Por JOSÉ ANTONIO PARRA
La propuesta estética de Verónica Petersen (Caracas, 1970) es sumamente depurada y denota una gran interioridad. En el caso de esta artista que estuvo radicada varios años en México se observa un intenso recorrido del alma, aspecto que en definitiva ha sido expresado mediante una simbología personal en la forma de fenómeno artístico.
Una de las cosas más llamativas en cuanto al abordaje formal de esta venezolana lo constituye la economía de elementos. Su obra tiene ciertos rasgos minimales que denotan una aproximación estética que está plena de misticismo, en este caso un misticismo imbuido de lo oriental y del zen.
Hay una gran impronta del expresionismo abstracto en esta propuesta. Pareciera que es mediante dicho abordaje estilístico como la creadora logra una mayor conexión con estratos profundos del alma. Aquí estamos frente a un trabajo de gran contenido lírico debido a lo compositivo per se.

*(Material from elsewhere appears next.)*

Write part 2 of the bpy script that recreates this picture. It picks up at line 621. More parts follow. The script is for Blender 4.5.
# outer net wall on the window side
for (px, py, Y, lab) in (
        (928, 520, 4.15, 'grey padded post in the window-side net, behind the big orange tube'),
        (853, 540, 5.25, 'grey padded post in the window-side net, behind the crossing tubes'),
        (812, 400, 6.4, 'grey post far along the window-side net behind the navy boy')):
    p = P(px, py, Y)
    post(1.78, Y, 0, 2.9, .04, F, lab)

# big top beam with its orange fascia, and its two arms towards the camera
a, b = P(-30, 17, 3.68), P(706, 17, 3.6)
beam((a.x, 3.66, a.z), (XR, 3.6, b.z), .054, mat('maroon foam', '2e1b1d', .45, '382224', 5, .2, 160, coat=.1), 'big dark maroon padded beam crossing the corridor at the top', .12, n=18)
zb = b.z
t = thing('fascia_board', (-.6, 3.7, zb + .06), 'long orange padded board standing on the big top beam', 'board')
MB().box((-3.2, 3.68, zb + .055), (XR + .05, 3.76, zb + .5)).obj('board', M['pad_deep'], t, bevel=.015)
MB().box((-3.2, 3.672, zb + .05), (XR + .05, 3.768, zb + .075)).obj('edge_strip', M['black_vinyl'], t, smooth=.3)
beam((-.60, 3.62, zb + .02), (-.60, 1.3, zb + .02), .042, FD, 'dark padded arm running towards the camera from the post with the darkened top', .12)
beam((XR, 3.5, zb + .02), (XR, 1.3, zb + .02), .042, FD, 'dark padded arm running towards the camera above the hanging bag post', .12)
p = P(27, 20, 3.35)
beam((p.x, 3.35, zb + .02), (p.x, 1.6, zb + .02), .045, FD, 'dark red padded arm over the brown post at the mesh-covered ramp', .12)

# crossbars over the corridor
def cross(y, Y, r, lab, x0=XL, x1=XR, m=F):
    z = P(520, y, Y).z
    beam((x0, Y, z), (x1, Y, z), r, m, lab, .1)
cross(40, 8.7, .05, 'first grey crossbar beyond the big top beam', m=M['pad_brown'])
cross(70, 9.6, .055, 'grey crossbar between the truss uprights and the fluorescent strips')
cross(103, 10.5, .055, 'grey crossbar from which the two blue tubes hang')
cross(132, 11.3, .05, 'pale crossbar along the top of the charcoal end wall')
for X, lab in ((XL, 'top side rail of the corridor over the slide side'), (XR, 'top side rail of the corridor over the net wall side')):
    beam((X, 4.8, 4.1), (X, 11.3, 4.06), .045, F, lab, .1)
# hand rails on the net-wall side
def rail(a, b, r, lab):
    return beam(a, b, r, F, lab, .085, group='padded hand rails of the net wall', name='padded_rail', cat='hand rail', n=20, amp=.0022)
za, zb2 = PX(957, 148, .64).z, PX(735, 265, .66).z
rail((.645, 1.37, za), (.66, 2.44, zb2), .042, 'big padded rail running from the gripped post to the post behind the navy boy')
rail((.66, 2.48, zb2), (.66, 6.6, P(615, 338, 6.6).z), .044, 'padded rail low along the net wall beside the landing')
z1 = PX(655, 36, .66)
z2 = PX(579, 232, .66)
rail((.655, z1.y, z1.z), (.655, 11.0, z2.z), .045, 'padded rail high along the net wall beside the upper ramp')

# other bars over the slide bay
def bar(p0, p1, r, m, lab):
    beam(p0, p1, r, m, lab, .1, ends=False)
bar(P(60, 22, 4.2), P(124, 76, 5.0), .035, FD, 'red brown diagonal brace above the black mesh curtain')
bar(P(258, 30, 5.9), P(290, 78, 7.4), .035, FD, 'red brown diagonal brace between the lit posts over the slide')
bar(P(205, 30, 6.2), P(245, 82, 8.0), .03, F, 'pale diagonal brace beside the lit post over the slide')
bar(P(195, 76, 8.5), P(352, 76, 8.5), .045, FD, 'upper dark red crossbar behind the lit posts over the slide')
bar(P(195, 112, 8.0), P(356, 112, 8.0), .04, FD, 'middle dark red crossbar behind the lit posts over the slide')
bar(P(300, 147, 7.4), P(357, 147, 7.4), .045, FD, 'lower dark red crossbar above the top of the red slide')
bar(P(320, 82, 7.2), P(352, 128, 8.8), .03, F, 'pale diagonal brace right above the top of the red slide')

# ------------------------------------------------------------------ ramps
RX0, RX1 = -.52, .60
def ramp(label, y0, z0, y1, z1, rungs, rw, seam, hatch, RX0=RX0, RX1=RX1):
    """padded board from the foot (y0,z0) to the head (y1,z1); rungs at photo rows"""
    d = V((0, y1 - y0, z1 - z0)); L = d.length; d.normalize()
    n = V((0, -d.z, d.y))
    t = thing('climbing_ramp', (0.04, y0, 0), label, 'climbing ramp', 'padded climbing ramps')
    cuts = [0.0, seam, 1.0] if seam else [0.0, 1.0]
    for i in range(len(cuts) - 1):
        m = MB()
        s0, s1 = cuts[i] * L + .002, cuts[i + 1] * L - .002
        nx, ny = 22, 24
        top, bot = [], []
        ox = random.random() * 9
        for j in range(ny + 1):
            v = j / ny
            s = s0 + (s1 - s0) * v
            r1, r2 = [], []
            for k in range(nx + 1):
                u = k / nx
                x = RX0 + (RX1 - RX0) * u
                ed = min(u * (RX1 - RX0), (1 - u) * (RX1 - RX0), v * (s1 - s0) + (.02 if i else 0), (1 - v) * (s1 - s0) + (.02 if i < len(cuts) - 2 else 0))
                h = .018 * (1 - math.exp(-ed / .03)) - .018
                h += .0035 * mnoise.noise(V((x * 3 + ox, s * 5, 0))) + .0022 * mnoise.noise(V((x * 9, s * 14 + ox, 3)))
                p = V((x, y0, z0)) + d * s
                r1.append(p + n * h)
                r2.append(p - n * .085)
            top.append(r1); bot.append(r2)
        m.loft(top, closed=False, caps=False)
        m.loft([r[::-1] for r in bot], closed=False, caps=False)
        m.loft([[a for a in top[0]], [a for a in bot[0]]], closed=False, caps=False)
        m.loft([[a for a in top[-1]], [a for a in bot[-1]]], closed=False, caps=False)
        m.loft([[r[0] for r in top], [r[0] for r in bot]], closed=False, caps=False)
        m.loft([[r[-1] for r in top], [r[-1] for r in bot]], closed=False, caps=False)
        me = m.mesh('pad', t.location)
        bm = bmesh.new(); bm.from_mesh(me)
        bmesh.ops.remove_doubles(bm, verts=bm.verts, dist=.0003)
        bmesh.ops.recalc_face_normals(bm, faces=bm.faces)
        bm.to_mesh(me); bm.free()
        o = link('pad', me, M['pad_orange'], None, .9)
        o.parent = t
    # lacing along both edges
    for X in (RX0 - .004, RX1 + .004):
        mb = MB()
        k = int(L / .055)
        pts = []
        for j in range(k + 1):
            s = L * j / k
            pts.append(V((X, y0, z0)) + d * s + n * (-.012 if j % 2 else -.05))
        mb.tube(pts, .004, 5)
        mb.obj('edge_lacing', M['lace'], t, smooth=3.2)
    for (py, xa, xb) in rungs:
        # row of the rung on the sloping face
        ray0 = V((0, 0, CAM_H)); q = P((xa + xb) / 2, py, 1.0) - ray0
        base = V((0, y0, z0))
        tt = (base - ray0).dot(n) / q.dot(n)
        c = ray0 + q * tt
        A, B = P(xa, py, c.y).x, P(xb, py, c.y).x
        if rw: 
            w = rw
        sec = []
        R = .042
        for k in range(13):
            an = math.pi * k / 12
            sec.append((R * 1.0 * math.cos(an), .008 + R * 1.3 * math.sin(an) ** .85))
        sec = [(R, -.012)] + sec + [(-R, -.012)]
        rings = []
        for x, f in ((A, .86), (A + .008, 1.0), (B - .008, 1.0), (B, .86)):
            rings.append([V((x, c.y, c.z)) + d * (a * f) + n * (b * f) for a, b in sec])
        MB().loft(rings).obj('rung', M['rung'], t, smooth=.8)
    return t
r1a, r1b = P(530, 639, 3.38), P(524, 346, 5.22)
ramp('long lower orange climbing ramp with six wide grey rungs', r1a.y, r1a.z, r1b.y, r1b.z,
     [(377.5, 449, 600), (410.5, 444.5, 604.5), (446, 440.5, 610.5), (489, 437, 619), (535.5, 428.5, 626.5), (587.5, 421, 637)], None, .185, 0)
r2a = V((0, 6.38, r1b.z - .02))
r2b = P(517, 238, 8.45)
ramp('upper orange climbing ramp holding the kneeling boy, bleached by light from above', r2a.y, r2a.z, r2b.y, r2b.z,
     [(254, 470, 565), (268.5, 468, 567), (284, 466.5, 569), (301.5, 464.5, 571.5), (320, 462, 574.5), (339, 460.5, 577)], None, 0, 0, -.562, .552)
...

Cada pieza de Verónica Petersen pareciera funcionar como un aliviadero a través del cual brotan contenidos hondos, pero con la salvedad de que las modalidades estilísticas elegidas por la artista dan cuenta de una experiencia sedimentada. Se trata aquí de una experiencia donde el oficio del arte responde a una profunda reflexión.
Hay, adicionalmente, ciertos exotismos en algunas de sus obras que producen desasosiego en el espectador; pienso en este caso en sus piezas Letanía y Lunas de marte. Por otro lado, un tópico recurrente en esta propuesta estética es la soledad, quizá expresada mediante el simbolismo de la casa. La artista pone en evidencia la condición humana en tanto seres que de algún modo están sujetos a la vivencia del desarraigo y la soledad en el mundo, una soledad paradójicamente plagada de multitudes. Ese exotismo y desasosiego, así como la simbología de la casa, son una ventana franca a lo abismal. En torno a estos puntos Petersen manifiesta:
“Mi interés en pintar la forma arquetípica de la casa se basa en la noción de que es una extensión de identidades e historias. La noción es intimista, pero también global. Quiero que signifique una casa, que se vea y el pensamiento inmediato sea una casa, pero en las lecturas siguientes, sumada a su contexto pictórico, que signifique un rastro, una ausencia, una marca, un nombre, un latido, una biografía que ha viajado hasta aquí.
La casa soy yo, considerando el yo como el nombre primigenio del Ser. Tiene sus acompañantes narrativos, como la nube por ejemplo, muy presente en mi obra y que utilizo como un recurso poético.
Utilizo pintura porque aprendí su lenguaje desde muy pequeña. Se me hizo hábito crear espacios utilizando este medio. No sé hablar otra cosa”.
Pero vayamos a la biografía de Verónica Petersen para poder comprender ciertas facetas relativas a este desarraigo y esta soledad expresadas en su obra. La artista inicialmente habitó durante su infancia y juventud una nación y una ciudad –Caracas– que ya no es y que de algún modo sufrió el deslave y la tragedia que actualmente vive el país.
Petersen estudió en la Escuela de Comunicación Social de la Universidad Católica Andrés Bello de donde egresó en el año 1992, con orientación hacia el área de la publicidad. Luego de haber trabajado en distintas agencias de publicidad y en circuitos de cine, la artista abandonó el país y se estableció en México donde vivió 12 años. Posteriormente en el año 2006 vivió otra experiencia trascendente como lo fue el nacimiento de su único hijo.
Fue precisamente en México donde inició su incursión en las artes plásticas de manera profesional, quizá movida por la necesidad de expresar la honda vivencia interior que estaba experimentando. Ya para el año 2011 había retornado a Venezuela, teniendo en su haber exhibiciones en México, Alemania y Venezuela.
Sin lugar a dudas la experiencia estética de Verónica Petersen expresa una gran depuración y elegancia; en ella se manifiestan la vida y obra de una artista venezolana que dialoga con su época y con las circunstancias que le ha tocado vivir en lo personal, no solo a ella, sino a millones de venezolanos.